## Task goal
Return verbatim everything from the first line through the line that contains "step=0.008, jitter=0.0045, thick=0.0018)", and stop there.

## Provided data

--*--

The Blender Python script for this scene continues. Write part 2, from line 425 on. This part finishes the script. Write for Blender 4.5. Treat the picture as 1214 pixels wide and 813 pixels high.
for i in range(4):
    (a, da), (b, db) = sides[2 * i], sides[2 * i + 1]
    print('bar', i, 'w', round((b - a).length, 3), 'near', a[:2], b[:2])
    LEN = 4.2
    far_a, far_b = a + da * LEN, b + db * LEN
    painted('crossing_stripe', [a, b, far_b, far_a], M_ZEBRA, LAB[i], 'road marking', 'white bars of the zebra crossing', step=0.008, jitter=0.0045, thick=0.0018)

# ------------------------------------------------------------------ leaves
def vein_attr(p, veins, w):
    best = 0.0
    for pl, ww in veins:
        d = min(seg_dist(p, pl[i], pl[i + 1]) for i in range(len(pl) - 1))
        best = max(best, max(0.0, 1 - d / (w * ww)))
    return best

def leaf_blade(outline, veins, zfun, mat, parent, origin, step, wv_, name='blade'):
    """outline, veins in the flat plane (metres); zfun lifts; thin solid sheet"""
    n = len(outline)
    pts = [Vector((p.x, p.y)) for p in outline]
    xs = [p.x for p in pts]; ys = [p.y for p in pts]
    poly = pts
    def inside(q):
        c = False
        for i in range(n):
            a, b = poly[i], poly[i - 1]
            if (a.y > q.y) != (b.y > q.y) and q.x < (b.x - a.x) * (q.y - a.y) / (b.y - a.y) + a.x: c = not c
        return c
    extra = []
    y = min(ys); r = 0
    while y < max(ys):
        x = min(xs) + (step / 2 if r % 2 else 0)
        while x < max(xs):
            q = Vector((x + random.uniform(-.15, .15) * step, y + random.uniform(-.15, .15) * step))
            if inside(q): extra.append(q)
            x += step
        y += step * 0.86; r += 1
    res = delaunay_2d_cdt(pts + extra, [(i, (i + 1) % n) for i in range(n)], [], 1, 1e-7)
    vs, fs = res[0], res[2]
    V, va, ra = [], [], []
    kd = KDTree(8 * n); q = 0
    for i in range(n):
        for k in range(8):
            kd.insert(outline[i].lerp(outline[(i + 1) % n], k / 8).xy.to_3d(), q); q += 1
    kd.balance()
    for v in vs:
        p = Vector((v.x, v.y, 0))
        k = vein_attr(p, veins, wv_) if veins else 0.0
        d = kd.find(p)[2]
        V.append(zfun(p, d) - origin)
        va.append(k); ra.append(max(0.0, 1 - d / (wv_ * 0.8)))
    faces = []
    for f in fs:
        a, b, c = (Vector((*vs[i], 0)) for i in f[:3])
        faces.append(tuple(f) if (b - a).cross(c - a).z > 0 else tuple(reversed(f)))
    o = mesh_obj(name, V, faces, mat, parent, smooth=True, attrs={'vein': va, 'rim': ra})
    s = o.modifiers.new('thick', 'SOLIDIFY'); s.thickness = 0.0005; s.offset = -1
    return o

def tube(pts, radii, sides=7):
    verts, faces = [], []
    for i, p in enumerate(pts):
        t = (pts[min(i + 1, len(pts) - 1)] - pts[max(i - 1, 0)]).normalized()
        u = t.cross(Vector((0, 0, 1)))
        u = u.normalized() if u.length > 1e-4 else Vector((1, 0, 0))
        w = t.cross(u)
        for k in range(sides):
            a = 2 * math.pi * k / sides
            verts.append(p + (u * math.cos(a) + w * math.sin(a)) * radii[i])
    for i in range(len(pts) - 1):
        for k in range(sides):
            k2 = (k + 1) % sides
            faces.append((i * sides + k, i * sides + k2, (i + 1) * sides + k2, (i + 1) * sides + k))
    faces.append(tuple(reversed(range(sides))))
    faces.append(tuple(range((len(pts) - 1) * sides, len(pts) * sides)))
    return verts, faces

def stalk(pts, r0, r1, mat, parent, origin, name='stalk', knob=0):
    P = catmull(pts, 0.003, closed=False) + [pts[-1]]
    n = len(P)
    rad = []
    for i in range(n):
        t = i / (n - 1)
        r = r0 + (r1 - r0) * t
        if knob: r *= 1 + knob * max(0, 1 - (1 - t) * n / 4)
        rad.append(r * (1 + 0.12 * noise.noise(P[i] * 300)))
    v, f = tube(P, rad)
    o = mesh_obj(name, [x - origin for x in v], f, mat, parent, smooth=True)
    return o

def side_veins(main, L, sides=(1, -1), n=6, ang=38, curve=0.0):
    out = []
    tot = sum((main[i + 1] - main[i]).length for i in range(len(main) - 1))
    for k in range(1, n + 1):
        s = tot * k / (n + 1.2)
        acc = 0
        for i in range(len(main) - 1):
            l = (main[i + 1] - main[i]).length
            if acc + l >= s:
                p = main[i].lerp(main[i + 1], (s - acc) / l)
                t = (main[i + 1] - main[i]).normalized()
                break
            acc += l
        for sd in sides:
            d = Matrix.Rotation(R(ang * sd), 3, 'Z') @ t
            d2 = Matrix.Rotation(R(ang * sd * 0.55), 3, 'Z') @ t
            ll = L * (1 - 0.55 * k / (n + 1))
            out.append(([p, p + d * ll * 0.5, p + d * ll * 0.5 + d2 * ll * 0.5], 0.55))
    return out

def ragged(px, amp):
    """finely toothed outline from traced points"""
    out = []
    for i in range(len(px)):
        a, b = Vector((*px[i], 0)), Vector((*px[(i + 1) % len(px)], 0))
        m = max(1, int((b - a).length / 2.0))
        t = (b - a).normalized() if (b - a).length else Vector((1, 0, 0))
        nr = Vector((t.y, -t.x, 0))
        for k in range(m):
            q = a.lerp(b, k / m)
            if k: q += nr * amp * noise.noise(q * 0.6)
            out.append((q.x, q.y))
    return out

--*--

## Answer to this task
The Blender Python script for this scene continues. Write part 2, from line 425 on. This part finishes the script. Write for Blender 4.5. Treat the picture as 1214 pixels wide and 813 pixels high.
for i in range(4):
    (a, da), (b, db) = sides[2 * i], sides[2 * i + 1]
    print('bar', i, 'w', round((b - a).length, 3), 'near', a[:2], b[:2])
    LEN = 4.2
    far_a, far_b = a + da * LEN, b + db * LEN
    painted('crossing_stripe', [a, b, far_b, far_a], M_ZEBRA, LAB[i], 'road marking', 'white bars of the zebra crossing', step=0.008, jitter=0.0045, thick=0.0018)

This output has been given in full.